++++ Data provided

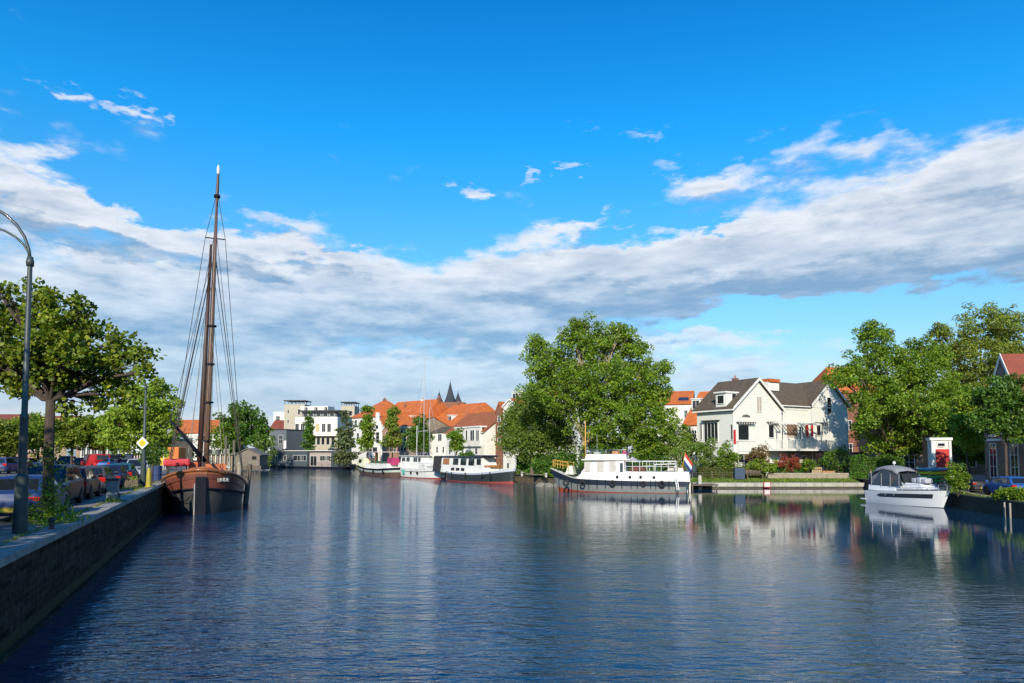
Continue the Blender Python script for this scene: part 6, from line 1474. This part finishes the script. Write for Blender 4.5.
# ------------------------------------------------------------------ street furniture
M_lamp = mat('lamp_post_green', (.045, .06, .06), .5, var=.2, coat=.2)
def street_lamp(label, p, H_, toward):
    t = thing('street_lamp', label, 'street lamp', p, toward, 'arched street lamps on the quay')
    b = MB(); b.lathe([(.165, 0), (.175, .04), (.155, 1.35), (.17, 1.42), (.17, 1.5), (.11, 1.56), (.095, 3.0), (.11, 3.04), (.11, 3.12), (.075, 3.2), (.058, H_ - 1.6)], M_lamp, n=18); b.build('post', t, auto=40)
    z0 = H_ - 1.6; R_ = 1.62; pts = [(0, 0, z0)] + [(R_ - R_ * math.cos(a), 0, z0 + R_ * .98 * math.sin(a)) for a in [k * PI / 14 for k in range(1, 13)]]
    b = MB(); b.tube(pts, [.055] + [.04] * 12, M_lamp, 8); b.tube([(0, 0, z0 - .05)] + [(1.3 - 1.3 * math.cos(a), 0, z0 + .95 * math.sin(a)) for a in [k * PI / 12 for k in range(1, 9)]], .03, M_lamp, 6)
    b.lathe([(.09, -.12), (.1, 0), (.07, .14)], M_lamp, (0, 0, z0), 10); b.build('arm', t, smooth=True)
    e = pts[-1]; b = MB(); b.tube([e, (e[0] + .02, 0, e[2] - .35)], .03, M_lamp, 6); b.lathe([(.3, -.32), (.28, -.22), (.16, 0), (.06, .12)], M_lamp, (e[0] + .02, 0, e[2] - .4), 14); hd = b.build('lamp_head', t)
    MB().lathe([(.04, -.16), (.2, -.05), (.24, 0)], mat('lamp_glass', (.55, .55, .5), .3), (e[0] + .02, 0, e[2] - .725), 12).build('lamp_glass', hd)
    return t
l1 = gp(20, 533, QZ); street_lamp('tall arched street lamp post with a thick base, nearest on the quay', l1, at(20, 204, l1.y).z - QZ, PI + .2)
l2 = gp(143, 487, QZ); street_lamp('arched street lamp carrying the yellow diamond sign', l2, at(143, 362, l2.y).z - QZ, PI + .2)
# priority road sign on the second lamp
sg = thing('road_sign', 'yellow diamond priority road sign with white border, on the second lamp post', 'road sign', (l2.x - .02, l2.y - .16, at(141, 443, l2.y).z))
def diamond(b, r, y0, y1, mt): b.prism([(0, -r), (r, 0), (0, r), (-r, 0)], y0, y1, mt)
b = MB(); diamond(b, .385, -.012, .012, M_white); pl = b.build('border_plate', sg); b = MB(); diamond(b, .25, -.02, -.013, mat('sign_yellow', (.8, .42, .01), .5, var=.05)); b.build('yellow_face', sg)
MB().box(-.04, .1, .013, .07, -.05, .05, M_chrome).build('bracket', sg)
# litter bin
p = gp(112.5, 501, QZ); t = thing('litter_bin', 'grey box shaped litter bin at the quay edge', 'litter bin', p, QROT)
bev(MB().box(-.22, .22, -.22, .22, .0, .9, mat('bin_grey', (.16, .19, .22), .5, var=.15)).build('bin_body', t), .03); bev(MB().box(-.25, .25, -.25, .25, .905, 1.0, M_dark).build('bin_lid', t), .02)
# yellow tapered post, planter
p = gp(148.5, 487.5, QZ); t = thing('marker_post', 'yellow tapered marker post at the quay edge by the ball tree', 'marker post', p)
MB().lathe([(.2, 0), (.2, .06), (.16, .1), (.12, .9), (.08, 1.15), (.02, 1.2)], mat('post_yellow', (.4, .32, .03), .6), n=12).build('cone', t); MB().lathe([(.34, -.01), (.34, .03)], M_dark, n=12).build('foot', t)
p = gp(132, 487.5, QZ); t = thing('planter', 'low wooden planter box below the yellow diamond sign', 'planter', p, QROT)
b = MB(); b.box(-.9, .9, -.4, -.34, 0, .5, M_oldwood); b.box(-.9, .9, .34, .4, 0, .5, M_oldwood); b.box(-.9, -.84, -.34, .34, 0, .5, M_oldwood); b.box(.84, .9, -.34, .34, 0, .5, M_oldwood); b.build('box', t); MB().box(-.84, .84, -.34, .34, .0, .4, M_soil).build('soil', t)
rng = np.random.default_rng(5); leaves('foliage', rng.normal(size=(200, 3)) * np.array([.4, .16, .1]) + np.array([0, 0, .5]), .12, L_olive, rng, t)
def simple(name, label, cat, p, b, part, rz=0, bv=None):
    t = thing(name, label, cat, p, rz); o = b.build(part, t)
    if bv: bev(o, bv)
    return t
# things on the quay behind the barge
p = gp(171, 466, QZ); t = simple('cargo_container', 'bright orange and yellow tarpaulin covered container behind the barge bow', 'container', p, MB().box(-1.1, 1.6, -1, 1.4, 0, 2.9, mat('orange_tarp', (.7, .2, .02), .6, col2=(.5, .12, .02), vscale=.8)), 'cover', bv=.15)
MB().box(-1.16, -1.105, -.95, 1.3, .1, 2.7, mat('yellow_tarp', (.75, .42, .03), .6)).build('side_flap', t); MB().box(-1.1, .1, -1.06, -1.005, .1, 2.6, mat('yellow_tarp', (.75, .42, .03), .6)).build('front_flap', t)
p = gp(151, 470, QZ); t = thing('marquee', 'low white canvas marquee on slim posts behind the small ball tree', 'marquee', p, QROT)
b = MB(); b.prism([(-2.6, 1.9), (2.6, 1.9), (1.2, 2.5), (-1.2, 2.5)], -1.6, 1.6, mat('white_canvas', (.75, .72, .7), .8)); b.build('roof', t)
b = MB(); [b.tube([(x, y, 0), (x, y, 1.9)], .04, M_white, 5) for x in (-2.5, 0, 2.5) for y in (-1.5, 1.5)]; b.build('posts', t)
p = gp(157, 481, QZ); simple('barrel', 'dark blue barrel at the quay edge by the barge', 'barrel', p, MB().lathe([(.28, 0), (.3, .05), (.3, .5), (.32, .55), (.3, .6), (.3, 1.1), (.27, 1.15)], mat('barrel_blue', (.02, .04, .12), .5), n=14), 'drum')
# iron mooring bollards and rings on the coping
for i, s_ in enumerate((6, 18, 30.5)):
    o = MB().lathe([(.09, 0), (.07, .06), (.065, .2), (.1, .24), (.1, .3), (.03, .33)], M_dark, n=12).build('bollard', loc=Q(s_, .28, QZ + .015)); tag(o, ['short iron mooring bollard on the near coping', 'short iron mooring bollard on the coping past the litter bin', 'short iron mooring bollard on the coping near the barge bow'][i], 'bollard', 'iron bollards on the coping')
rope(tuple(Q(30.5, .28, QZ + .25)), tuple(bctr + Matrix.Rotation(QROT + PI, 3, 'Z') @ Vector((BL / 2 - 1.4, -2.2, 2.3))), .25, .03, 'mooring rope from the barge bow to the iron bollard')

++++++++

Stated task. Return the whole listing, word for word, and leave out every picture.

Solution to this exercise.
Continue the Blender Python script for this scene: part 6, from line 1474. This part finishes the script. Write for Blender 4.5.
# ------------------------------------------------------------------ street furniture
M_lamp = mat('lamp_post_green', (.045, .06, .06), .5, var=.2, coat=.2)
def street_lamp(label, p, H_, toward):
    t = thing('street_lamp', label, 'street lamp', p, toward, 'arched street lamps on the quay')
    b = MB(); b.lathe([(.165, 0), (.175, .04), (.155, 1.35), (.17, 1.42), (.17, 1.5), (.11, 1.56), (.095, 3.0), (.11, 3.04), (.11, 3.12), (.075, 3.2), (.058, H_ - 1.6)], M_lamp, n=18); b.build('post', t, auto=40)
    z0 = H_ - 1.6; R_ = 1.62; pts = [(0, 0, z0)] + [(R_ - R_ * math.cos(a), 0, z0 + R_ * .98 * math.sin(a)) for a in [k * PI / 14 for k in range(1, 13)]]
    b = MB(); b.tube(pts, [.055] + [.04] * 12, M_lamp, 8); b.tube([(0, 0, z0 - .05)] + [(1.3 - 1.3 * math.cos(a), 0, z0 + .95 * math.sin(a)) for a in [k * PI / 12 for k in range(1, 9)]], .03, M_lamp, 6)
    b.lathe([(.09, -.12), (.1, 0), (.07, .14)], M_lamp, (0, 0, z0), 10); b.build('arm', t, smooth=True)
    e = pts[-1]; b = MB(); b.tube([e, (e[0] + .02, 0, e[2] - .35)], .03, M_lamp, 6); b.lathe([(.3, -.32), (.28, -.22), (.16, 0), (.06, .12)], M_lamp, (e[0] + .02, 0, e[2] - .4), 14); hd = b.build('lamp_head', t)
    MB().lathe([(.04, -.16), (.2, -.05), (.24, 0)], mat('lamp_glass', (.55, .55, .5), .3), (e[0] + .02, 0, e[2] - .725), 12).build('lamp_glass', hd)
    return t
l1 = gp(20, 533, QZ); street_lamp('tall arched street lamp post with a thick base, nearest on the quay', l1, at(20, 204, l1.y).z - QZ, PI + .2)
l2 = gp(143, 487, QZ); street_lamp('arched street lamp carrying the yellow diamond sign', l2, at(143, 362, l2.y).z - QZ, PI + .2)
# priority road sign on the second lamp
sg = thing('road_sign', 'yellow diamond priority road sign with white border, on the second lamp post', 'road sign', (l2.x - .02, l2.y - .16, at(141, 443, l2.y).z))
def diamond(b, r, y0, y1, mt): b.prism([(0, -r), (r, 0), (0, r), (-r, 0)], y0, y1, mt)
b = MB(); diamond(b, .385, -.012, .012, M_white); pl = b.build('border_plate', sg); b = MB(); diamond(b, .25, -.02, -.013, mat('sign_yellow', (.8, .42, .01), .5, var=.05)); b.build('yellow_face', sg)
MB().box(-.04, .1, .013, .07, -.05, .05, M_chrome).build('bracket', sg)
# litter bin
p = gp(112.5, 501, QZ); t = thing('litter_bin', 'grey box shaped litter bin at the quay edge', 'litter bin', p, QROT)
bev(MB().box(-.22, .22, -.22, .22, .0, .9, mat('bin_grey', (.16, .19, .22), .5, var=.15)).build('bin_body', t), .03); bev(MB().box(-.25, .25, -.25, .25, .905, 1.0, M_dark).build('bin_lid', t), .02)
# yellow tapered post, planter
p = gp(148.5, 487.5, QZ); t = thing('marker_post', 'yellow tapered marker post at the quay edge by the ball tree', 'marker post', p)
MB().lathe([(.2, 0), (.2, .06), (.16, .1), (.12, .9), (.08, 1.15), (.02, 1.2)], mat('post_yellow', (.4, .32, .03), .6), n=12).build('cone', t); MB().lathe([(.34, -.01), (.34, .03)], M_dark, n=12).build('foot', t)
p = gp(132, 487.5, QZ); t = thing('planter', 'low wooden planter box below the yellow diamond sign', 'planter', p, QROT)
b = MB(); b.box(-.9, .9, -.4, -.34, 0, .5, M_oldwood); b.box(-.9, .9, .34, .4, 0, .5, M_oldwood); b.box(-.9, -.84, -.34, .34, 0, .5, M_oldwood); b.box(.84, .9, -.34, .34, 0, .5, M_oldwood); b.build('box', t); MB().box(-.84, .84, -.34, .34, .0, .4, M_soil).build('soil', t)
rng = np.random.default_rng(5); leaves('foliage', rng.normal(size=(200, 3)) * np.array([.4, .16, .1]) + np.array([0, 0, .5]), .12, L_olive, rng, t)
def simple(name, label, cat, p, b, part, rz=0, bv=None):
    t = thing(name, label, cat, p, rz); o = b.build(part, t)
    if bv: bev(o, bv)
    return t
# things on the quay behind the barge
p = gp(171, 466, QZ); t = simple('cargo_container', 'bright orange and yellow tarpaulin covered container behind the barge bow', 'container', p, MB().box(-1.1, 1.6, -1, 1.4, 0, 2.9, mat('orange_tarp', (.7, .2, .02), .6, col2=(.5, .12, .02), vscale=.8)), 'cover', bv=.15)
MB().box(-1.16, -1.105, -.95, 1.3, .1, 2.7, mat('yellow_tarp', (.75, .42, .03), .6)).build('side_flap', t); MB().box(-1.1, .1, -1.06, -1.005, .1, 2.6, mat('yellow_tarp', (.75, .42, .03), .6)).build('front_flap', t)
p = gp(151, 470, QZ); t = thing('marquee', 'low white canvas marquee on slim posts behind the small ball tree', 'marquee', p, QROT)
b = MB(); b.prism([(-2.6, 1.9), (2.6, 1.9), (1.2, 2.5), (-1.2, 2.5)], -1.6, 1.6, mat('white_canvas', (.75, .72, .7), .8)); b.build('roof', t)
b = MB(); [b.tube([(x, y, 0), (x, y, 1.9)], .04, M_white, 5) for x in (-2.5, 0, 2.5) for y in (-1.5, 1.5)]; b.build('posts', t)
p = gp(157, 481, QZ); simple('barrel', 'dark blue barrel at the quay edge by the barge', 'barrel', p, MB().lathe([(.28, 0), (.3, .05), (.3, .5), (.32, .55), (.3, .6), (.3, 1.1), (.27, 1.15)], mat('barrel_blue', (.02, .04, .12), .5), n=14), 'drum')
# iron mooring bollards and rings on the coping
for i, s_ in enumerate((6, 18, 30.5)):
    o = MB().lathe([(.09, 0), (.07, .06), (.065, .2), (.1, .24), (.1, .3), (.03, .33)], M_dark, n=12).build('bollard', loc=Q(s_, .28, QZ + .015)); tag(o, ['short iron mooring bollard on the near coping', 'short iron mooring bollard on the coping past the litter bin', 'short iron mooring bollard on the coping near the barge bow'][i], 'bollard', 'iron bollards on the coping')
rope(tuple(Q(30.5, .28, QZ + .25)), tuple(bctr + Matrix.Rotation(QROT + PI, 3, 'Z') @ Vector((BL / 2 - 1.4, -2.2, 2.3))), .25, .03, 'mooring rope from the barge bow to the iron bollard')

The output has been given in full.